Président du jury des cinéastes à la cinquième édition du My French Film Festival, Michel Gondry a fait part à 20 Minutes de sa réaction face au piratage de ses œuvres. Une pratique qu'il ne juge pas si grave, d'autant que le réalisateur dit préférer que ses films soient piratés que pas vus.
« Je pense qu'il y a des crimes plus graves que de pirater ! » a-t-il exposé dans son interview, avant d’ajouter « je préfère que mes films, comme Conversations avec Noam Chomsky (2014), soient piratés plutôt que pas vus ! ». Le réalisateur d’Eternal Sunshine of the Spotless Mind a poursuivi de plus belle en donnant une petite claque à l’offre légale payante : « Pour ma part, je n'achète que légalement et je me fais souvent avoir. Je viens de me faire débiter ma carte de crédit trois fois par le site d'Arte sans pouvoir récupérer le programme que je voulais voir. »
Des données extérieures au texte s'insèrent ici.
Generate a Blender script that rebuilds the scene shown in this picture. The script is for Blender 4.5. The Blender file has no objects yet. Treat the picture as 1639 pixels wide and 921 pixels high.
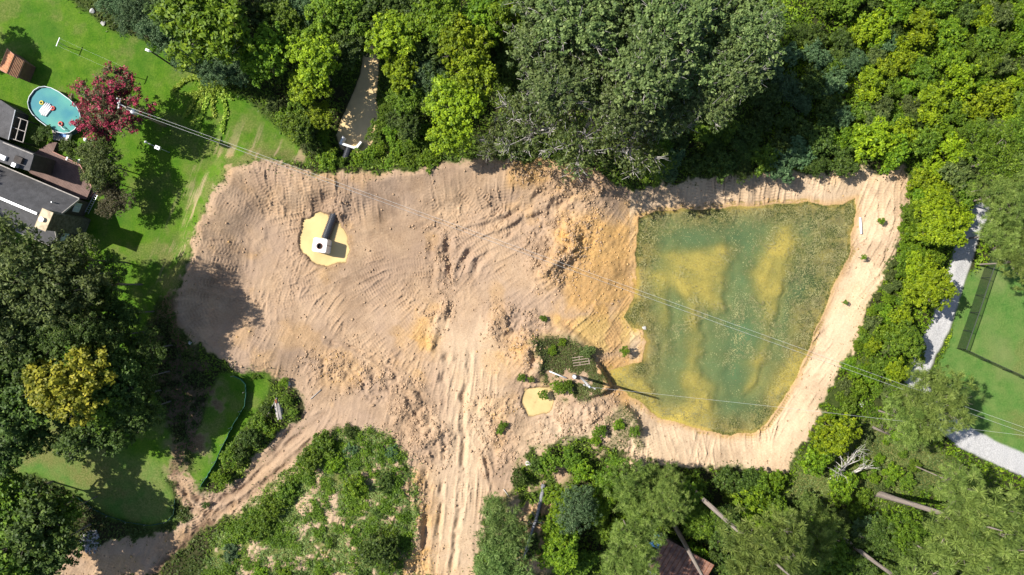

« Je serais content qu'il y soit piraté »
Cette réaction plutôt souple à l’égard des échanges illicites n’est pas propre à Gondry. Voilà peu, Michel Hazanavicius a soutenu dans la même veine qu’il préfèrerait que son dernier film The Search soit échangé sous le manteau en Russie, où il a peu de chance de sortir : « je ne devrais presque pas le dire, mais je ne suis pas sûr que les circuits traditionnels sortent The Search en Russie. Je serais content qu'il y soit piraté » a prévenu le coréalisateur de La Classe américaine : Le Grand Détournement.
Une approche là encore partagée avec Luc Besson en 2011 à l’occasion de la sortie de son film The Lady, racontant l’histoire d’Aung San Suu Kyi. « Il est important pour moi que les gens voient le film, c'est la seule réussite qui a de la valeur à mes yeux. La seconde ce serait qu'après avoir vu le film, les gens rentrent chez eux et se renseignent sur Aung San Suu Kyi. Je pense qu'elle verra le film et c'est le bon côté du piratage. J'espère sincèrement que le film sera piraté en Birmanie. En fait, je leur donne ma bénédiction pour le faire, car ils n'ont le droit à rien, et c'est le seul moyen pour eux de voir le film, alors pour moi, c'est ok. » (Propos retranscrits par Cinemovie).
Mais le piratage n'est pas seulement un remède aux contraintes des circuits de distribution ou au désamour des amateurs de salles. D’autres grands noms du cinéma ou de l’audiovisuel estiment que les échanges illicites cultivent à plein régime le bouche à oreille sur les qualités de leurs œuvres. Une démarche qui vient épauler des études universitaires sur les effets bénéfiques de certains échanges non marchands.
Piratage et buzz
Ainsi, en 2013, David Petrarca, l’un des réalisateurs de Game of Thrones s’est dit satisfait du « buzz » autour de la fameuse série, dont les nombreux échanges en peer-to-peer lui ont permis de se tailler un pont d’or vers le succès confirmé aujourd’hui. Même son de cloche du côté de la chaîne HBO pour qui le piratage de cette série est vu comme un compliment « Je ne devrais probablement pas dire cela, se confiait Michael Lombardo en 2013, mais c’est une sorte de compliment. La demande est là, et cela n’a certainement pas impacté la vente de DVD. [Le piratage] est quelque chose qui accompagne les séries à large succès sur une chaîne par abonnement. »
Dans le passé, plusieurs études ont montré parfois les effets bénéfiques des échanges non marchands sur les ventes. Dans le secteur de la musique par exemple, des recherches menées à l’Université de Caroline du Nord constataient qu’il n’y a « aucune preuve d'un effet négatif » du P2P sur les ventes de musique. En 2008, une étude menée cette fois par Marsouin, une équipe de chercheurs français, concluait que « les films et séries sont surtout consommés par les utilisateurs des réseaux Peer-to-Peer (P2P). (...) Les individus qui téléchargent des vidéos sur les réseaux P2P sont également ceux qui achètent le plus de DVD. Enfin, les utilisateurs de réseaux P2P se caractérisent par une disposition à payer plus élevée que les autres internautes pour une offre légale de vidéos en ligne, adaptée à leurs besoins ».
Ces propos ne sont cependant que des cas particuliers mis au grand jour, les professionnels du cinéma jugeant généralement que ces échanges illicites sont la source de tous les maux.